Exercise details: In the entries below, find the line containing "(560, 568, 12.8, 'small', .72, 'leaf_mid', 'small-leaved" and the line containing "(336, 618, 12.7, 'fine', .5, 'leaf_deep', 'dark". Copy those two lines and everything between them exactly, and only that.

Records from a data source:
** BEGIN **

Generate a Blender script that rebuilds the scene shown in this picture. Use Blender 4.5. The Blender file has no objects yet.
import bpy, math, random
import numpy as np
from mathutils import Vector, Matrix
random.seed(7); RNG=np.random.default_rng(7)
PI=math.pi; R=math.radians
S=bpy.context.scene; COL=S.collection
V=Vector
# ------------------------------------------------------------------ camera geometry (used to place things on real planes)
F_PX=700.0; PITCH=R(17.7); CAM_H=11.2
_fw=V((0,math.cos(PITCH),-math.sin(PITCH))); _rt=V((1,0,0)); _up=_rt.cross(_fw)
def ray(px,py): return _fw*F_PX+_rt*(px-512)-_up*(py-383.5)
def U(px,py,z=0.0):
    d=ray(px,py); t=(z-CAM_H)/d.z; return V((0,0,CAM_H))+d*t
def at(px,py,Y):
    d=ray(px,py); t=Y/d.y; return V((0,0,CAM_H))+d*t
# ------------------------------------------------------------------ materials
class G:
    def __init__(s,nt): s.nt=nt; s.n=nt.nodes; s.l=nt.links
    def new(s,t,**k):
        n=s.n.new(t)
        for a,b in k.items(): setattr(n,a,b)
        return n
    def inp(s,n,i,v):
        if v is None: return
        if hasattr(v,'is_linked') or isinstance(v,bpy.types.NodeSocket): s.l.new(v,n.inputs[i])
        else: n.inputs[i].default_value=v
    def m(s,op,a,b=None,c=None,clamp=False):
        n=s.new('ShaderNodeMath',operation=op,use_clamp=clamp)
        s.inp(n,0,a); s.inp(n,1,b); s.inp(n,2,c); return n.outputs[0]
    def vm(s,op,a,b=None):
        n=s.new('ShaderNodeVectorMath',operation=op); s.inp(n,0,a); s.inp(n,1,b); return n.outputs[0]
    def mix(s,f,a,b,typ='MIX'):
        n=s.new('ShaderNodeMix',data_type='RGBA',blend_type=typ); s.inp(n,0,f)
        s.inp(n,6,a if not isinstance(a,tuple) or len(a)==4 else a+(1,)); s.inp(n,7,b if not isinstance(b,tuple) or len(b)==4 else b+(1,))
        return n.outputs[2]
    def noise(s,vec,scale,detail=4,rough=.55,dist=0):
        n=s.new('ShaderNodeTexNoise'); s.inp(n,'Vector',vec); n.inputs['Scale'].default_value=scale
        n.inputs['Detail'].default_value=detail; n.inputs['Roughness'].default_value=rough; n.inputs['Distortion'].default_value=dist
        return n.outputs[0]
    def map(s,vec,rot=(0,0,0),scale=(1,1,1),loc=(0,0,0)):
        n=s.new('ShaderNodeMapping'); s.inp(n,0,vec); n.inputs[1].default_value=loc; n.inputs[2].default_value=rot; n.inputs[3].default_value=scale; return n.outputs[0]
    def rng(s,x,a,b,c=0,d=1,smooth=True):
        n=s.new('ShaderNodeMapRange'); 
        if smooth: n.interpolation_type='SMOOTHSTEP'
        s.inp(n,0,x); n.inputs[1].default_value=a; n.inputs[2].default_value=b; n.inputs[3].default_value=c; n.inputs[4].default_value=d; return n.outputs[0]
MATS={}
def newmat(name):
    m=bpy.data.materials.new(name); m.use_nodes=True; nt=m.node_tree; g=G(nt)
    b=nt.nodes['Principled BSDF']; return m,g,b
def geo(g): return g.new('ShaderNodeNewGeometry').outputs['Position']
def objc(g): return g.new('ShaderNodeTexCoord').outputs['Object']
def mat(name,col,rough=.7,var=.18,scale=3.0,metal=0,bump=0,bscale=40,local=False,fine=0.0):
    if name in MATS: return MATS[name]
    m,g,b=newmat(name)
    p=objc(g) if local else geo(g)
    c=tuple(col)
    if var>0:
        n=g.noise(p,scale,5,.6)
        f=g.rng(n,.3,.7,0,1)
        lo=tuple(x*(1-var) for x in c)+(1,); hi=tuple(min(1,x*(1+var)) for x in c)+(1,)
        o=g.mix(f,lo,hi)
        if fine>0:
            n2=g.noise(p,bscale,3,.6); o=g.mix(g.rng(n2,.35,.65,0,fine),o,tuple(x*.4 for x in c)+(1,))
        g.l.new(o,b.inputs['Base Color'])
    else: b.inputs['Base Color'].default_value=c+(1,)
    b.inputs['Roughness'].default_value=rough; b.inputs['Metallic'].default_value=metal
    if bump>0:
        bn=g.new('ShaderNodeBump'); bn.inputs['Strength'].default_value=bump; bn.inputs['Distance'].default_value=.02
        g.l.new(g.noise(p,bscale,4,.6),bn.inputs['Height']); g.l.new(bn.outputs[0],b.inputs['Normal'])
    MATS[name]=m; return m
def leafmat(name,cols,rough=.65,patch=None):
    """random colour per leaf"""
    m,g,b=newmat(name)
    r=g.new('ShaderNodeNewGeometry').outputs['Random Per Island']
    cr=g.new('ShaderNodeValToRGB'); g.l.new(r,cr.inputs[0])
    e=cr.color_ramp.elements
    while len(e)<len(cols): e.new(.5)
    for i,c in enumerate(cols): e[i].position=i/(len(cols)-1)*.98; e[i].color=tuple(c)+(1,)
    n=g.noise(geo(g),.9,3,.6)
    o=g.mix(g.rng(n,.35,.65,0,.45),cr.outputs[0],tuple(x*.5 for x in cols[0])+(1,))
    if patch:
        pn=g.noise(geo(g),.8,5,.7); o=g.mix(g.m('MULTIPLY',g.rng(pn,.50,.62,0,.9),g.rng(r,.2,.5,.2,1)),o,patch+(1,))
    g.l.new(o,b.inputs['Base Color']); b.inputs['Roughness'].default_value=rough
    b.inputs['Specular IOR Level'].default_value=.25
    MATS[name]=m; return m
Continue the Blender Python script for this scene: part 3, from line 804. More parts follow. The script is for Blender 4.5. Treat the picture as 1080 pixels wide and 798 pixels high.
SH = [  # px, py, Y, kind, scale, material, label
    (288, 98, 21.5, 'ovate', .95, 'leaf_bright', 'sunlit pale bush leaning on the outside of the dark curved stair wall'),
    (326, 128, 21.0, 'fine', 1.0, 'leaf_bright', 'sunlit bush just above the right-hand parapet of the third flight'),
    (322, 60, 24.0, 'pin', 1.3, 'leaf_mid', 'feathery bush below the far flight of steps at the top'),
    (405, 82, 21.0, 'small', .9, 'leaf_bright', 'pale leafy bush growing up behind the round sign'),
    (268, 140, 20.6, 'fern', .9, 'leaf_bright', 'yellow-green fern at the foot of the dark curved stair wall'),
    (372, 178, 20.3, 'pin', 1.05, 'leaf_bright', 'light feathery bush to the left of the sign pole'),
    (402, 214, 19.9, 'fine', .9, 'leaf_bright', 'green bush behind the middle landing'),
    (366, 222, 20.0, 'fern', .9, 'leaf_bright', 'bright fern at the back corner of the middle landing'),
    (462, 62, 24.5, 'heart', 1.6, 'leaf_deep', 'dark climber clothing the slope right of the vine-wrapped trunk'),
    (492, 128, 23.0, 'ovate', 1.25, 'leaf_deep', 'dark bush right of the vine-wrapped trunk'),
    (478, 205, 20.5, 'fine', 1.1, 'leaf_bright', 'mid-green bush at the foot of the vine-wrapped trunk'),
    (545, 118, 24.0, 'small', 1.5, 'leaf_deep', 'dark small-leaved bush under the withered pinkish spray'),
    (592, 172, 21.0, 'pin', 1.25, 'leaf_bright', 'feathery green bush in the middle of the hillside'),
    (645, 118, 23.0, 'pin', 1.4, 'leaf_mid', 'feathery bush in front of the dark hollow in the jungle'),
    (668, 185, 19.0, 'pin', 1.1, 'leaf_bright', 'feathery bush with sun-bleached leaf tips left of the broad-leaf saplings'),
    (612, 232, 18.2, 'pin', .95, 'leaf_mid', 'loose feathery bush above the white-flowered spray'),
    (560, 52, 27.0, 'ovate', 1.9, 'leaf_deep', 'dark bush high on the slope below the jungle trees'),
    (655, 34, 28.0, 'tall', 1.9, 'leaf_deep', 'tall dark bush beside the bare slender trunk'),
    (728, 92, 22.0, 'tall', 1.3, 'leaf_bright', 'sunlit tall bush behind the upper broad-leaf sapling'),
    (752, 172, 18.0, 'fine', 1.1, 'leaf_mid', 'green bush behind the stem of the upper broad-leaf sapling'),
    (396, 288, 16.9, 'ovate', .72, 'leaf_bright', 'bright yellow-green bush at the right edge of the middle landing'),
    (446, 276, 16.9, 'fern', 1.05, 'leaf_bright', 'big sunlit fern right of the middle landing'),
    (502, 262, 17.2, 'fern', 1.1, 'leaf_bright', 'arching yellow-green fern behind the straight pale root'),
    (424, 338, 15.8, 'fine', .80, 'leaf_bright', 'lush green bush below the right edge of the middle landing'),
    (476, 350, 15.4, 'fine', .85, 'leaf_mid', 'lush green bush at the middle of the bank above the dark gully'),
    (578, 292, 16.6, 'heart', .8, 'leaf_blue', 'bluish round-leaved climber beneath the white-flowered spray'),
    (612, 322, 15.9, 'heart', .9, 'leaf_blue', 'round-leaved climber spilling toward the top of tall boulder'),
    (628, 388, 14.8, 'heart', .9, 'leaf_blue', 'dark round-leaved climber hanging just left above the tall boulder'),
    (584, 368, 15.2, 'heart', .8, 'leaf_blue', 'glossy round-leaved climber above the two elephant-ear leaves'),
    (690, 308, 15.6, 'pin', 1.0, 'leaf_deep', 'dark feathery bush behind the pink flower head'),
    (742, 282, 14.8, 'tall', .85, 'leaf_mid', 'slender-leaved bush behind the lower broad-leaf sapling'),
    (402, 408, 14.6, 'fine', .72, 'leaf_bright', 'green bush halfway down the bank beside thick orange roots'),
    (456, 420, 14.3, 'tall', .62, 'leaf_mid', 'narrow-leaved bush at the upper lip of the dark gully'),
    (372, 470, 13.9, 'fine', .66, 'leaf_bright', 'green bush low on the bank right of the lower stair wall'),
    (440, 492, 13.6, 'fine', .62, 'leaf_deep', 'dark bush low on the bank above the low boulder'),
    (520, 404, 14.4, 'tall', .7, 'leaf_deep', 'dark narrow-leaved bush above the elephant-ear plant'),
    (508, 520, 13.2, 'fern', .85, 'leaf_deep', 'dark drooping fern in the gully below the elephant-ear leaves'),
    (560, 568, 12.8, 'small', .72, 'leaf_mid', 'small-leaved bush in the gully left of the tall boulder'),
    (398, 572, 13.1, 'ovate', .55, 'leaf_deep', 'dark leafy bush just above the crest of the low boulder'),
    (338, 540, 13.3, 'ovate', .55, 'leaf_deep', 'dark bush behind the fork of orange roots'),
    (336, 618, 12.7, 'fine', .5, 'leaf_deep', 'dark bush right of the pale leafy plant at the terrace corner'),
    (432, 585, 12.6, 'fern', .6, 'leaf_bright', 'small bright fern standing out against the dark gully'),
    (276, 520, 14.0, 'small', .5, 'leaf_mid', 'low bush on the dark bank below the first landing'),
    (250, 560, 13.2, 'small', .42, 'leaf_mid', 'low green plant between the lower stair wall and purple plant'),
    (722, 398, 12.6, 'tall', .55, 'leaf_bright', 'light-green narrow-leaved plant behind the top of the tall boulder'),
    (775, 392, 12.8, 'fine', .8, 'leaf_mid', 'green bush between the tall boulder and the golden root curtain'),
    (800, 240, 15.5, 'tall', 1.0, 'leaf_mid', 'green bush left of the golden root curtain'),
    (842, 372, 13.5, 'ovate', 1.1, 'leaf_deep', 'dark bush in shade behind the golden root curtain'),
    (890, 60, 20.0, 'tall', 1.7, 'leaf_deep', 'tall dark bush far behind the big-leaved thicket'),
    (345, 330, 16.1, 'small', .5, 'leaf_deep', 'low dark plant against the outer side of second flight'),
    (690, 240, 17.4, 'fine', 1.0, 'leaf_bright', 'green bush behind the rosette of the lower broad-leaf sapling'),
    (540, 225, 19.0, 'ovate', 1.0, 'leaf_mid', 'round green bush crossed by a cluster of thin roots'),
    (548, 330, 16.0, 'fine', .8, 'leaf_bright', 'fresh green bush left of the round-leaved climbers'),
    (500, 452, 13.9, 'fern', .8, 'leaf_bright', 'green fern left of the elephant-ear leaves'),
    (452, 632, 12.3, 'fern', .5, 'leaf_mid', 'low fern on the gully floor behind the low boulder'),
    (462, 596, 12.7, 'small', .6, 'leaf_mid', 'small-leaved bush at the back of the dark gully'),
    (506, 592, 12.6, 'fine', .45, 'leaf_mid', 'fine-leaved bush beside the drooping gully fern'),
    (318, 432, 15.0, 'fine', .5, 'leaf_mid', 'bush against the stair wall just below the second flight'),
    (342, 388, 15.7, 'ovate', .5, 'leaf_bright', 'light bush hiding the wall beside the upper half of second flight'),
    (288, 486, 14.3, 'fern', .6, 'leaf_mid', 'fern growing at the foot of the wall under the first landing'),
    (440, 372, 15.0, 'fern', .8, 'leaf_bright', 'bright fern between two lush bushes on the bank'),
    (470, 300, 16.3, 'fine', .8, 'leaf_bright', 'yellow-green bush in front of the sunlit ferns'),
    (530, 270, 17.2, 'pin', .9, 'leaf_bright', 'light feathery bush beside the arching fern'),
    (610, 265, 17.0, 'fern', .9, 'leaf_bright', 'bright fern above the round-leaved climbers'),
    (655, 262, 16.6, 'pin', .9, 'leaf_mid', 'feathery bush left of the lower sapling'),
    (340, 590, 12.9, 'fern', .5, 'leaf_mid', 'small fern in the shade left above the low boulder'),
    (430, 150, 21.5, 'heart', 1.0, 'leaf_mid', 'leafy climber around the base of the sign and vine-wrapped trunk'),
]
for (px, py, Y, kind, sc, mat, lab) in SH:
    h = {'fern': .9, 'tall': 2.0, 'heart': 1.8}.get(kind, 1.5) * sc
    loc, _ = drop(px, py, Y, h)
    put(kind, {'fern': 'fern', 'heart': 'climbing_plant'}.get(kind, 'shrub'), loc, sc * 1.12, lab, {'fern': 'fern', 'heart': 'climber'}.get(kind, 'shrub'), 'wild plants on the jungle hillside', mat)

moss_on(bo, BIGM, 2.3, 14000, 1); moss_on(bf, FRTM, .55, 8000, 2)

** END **

Exercise response:
    (560, 568, 12.8, 'small', .72, 'leaf_mid', 'small-leaved bush in the gully left of the tall boulder'),
    (398, 572, 13.1, 'ovate', .55, 'leaf_deep', 'dark leafy bush just above the crest of the low boulder'),
    (338, 540, 13.3, 'ovate', .55, 'leaf_deep', 'dark bush behind the fork of orange roots'),
    (336, 618, 12.7, 'fine', .5, 'leaf_deep', 'dark bush right of the pale leafy plant at the terrace corner'),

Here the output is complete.